VATICAN CITY — At a Mass marking the end of an unprecedented Vatican summit, Pope Francis on Sunday called for an “all-out battle” against clerical sexual abuse, saying the church needed to take “every necessary measure” to end the scourge.
“No abuse should ever be covered up — as was often the case in the past — or not taken sufficiently seriously,” Francis said.
Speaking at a gilded and frescoed hall at the Vatican, Francis’s remarks were a parting reminder for the world’s leading bishops who gathered in this city-state for a four-day meeting.
But the pontiff’s words, short on specific steps the church will take going forward, underscored the looming challenges for an institution that has long acknowledged the seriousness of clerical abuse but nonetheless struggled to curtail it.
Francis mentioned unspecified “legislation” that the Catholic Church will draw up, and said it will “spare no effort to do all that is necessary to bring to justice” whoever has committed the “crimes” of abuse. He called for national-level episcopal conferences to strengthen and review guidelines. Those conferences were asked in 2011 to draw up such protocols, but not all followed the request.

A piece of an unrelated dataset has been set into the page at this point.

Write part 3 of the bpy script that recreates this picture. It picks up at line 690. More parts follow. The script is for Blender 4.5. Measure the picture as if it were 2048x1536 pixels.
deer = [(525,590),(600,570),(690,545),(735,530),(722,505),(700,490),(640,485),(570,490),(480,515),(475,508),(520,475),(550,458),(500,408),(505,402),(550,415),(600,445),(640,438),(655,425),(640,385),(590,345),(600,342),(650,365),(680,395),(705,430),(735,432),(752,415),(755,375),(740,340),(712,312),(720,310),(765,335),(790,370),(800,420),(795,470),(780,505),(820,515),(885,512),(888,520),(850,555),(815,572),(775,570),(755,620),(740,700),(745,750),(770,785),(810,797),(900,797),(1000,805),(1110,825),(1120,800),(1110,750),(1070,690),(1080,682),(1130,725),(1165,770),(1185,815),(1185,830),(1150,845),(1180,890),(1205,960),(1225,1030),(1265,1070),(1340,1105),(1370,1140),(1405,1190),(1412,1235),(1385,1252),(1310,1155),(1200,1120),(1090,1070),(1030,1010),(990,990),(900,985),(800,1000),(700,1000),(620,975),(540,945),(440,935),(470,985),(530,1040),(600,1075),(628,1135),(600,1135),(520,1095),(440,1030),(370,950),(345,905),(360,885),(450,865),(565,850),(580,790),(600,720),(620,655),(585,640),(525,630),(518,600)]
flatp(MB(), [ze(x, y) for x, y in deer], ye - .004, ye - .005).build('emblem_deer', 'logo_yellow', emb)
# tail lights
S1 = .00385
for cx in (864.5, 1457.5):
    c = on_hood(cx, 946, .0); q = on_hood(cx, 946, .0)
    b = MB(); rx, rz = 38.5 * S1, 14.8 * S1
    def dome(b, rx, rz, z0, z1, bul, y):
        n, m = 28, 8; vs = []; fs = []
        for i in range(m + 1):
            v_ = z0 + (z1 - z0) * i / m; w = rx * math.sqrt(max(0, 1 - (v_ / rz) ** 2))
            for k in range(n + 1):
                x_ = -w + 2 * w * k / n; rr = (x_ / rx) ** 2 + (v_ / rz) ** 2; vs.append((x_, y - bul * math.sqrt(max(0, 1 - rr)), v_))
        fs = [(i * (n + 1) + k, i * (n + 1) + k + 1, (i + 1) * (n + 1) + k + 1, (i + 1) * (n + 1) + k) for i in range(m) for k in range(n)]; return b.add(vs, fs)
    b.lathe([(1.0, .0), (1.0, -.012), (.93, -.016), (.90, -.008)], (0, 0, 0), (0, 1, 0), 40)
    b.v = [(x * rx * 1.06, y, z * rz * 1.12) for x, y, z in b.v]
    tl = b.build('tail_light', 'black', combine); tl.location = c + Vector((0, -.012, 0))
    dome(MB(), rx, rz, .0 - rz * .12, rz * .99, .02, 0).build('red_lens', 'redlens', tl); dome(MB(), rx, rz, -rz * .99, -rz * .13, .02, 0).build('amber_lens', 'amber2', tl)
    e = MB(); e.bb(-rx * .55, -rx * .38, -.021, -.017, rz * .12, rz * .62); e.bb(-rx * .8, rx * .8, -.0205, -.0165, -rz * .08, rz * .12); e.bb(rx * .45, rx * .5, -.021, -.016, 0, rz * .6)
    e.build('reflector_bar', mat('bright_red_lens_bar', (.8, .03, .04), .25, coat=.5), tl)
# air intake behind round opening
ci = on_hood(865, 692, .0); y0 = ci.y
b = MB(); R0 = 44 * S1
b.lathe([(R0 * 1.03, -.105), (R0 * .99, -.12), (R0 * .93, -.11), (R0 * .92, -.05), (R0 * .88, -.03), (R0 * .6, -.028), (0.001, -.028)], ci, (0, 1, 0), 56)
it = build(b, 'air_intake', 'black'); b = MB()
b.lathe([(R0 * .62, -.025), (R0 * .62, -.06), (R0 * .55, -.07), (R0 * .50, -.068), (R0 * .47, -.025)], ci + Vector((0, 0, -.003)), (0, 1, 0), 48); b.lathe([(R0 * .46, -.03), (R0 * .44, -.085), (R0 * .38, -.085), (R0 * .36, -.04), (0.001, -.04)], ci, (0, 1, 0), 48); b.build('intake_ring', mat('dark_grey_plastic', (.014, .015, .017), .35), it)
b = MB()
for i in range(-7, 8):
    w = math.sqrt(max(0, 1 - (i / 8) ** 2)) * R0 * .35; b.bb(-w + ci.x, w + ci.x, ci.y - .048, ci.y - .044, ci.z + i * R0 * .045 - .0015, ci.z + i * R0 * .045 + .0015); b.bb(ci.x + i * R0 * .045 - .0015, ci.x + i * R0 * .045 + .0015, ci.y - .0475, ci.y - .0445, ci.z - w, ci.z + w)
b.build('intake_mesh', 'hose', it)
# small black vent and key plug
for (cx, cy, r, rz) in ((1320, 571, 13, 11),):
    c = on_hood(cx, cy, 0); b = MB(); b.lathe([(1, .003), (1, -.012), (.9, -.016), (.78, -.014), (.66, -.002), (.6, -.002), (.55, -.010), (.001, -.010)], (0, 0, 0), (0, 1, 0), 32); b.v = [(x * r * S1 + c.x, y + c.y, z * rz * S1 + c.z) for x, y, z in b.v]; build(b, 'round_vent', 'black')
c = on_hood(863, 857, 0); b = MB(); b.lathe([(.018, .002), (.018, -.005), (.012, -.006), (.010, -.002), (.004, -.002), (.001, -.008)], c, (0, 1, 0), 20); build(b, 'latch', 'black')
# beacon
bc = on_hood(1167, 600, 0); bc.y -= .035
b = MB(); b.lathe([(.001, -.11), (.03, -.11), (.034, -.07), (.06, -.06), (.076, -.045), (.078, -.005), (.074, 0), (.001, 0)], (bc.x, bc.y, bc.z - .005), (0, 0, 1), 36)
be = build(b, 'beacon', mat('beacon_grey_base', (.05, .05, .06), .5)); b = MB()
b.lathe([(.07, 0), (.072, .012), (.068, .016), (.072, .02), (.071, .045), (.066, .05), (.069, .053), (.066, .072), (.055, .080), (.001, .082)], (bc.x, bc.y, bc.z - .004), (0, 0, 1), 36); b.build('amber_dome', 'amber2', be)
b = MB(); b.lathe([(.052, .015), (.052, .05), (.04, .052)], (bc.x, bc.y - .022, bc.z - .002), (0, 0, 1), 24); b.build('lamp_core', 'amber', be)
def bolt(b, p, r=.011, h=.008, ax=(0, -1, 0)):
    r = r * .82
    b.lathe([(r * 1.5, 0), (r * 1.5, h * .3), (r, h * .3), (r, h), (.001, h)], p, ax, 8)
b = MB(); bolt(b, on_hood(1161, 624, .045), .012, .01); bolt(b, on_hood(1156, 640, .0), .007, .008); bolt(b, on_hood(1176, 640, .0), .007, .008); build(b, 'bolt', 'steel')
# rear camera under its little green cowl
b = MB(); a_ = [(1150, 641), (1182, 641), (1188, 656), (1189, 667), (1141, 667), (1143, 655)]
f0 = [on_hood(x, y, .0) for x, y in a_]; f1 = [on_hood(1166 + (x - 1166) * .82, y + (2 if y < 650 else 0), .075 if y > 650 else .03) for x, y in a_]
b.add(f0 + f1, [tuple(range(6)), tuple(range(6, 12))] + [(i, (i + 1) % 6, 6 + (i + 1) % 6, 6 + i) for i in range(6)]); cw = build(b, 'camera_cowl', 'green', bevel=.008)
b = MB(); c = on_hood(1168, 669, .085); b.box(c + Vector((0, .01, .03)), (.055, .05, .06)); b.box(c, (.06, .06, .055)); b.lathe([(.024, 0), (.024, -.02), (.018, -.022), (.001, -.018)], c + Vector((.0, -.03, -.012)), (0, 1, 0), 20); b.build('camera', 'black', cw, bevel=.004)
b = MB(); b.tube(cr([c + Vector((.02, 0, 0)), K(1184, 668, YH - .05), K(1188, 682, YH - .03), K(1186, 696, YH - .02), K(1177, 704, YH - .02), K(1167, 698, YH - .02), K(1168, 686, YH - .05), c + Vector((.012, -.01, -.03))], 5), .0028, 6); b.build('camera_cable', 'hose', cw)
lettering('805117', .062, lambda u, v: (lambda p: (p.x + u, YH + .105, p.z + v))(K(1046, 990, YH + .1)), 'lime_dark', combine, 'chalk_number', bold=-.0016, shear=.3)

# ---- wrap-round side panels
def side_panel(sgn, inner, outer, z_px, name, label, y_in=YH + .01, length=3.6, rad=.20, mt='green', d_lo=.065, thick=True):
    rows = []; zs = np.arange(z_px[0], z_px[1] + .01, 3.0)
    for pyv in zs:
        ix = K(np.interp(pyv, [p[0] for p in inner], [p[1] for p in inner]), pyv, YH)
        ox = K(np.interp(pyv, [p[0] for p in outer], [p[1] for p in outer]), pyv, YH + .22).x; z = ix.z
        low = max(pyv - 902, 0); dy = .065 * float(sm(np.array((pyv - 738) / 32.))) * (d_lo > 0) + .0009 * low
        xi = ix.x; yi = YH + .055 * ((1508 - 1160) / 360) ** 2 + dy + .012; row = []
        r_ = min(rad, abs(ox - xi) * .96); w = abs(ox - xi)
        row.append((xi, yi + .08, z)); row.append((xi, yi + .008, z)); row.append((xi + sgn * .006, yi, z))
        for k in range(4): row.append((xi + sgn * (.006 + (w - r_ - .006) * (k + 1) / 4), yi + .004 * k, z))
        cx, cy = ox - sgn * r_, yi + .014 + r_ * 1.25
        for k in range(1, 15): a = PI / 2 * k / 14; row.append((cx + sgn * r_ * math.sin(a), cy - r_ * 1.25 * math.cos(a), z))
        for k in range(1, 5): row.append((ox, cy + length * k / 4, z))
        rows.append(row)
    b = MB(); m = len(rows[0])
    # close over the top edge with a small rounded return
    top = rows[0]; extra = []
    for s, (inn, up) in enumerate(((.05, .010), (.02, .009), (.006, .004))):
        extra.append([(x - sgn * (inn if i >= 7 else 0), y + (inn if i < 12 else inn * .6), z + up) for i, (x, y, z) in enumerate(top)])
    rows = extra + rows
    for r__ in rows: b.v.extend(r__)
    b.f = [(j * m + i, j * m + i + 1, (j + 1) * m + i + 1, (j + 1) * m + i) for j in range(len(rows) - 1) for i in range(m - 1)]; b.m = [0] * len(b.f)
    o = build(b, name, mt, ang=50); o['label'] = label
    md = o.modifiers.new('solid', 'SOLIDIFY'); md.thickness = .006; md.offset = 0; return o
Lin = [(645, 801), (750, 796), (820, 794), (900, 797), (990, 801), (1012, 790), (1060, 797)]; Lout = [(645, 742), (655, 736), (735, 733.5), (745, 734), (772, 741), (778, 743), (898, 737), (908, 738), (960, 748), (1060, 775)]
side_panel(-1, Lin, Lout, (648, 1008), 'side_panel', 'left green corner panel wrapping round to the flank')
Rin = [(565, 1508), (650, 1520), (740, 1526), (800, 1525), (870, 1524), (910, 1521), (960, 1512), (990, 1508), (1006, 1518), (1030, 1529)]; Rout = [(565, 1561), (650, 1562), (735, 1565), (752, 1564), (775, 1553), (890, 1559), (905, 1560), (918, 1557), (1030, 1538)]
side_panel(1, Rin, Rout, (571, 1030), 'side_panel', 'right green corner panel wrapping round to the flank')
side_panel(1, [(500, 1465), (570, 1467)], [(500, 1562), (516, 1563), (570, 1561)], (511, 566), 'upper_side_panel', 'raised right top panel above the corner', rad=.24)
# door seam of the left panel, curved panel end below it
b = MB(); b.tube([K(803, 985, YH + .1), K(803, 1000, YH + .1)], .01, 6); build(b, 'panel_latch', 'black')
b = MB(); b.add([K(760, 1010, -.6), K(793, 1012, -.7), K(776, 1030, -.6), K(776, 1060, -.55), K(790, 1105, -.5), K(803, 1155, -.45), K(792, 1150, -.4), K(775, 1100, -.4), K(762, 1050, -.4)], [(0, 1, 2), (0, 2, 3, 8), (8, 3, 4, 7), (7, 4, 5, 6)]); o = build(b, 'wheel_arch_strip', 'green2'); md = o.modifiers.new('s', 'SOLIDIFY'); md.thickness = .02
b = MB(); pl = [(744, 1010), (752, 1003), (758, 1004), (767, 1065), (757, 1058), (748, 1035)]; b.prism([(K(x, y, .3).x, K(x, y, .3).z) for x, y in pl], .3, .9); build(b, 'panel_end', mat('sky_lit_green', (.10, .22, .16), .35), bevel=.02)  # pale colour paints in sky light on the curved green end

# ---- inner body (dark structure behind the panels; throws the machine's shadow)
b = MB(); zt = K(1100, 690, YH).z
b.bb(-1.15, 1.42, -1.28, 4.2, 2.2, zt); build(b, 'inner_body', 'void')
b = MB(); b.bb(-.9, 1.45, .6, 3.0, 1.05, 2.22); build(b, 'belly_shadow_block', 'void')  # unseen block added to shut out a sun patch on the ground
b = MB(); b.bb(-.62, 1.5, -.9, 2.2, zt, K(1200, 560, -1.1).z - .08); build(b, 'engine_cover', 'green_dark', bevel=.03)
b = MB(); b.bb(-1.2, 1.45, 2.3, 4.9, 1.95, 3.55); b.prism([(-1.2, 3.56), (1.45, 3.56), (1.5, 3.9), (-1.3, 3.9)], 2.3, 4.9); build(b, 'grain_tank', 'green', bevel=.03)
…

In a speech heavily footnoted with data from international organizations, the Argentine pontiff spoke in sweeping terms about abuse, describing the underlying reasons victims are fearful to speak out, and the fallout they face as adults, including “bitterness” and “suicide.” Francis called child abuse a “worldwide phenomenon” that is “all the more grave and scandalous in the church,” incompatible with its “moral authority and ethical credibility.”
“We are dealing with abominable crimes that must be erased from the face of the earth,” Francis said.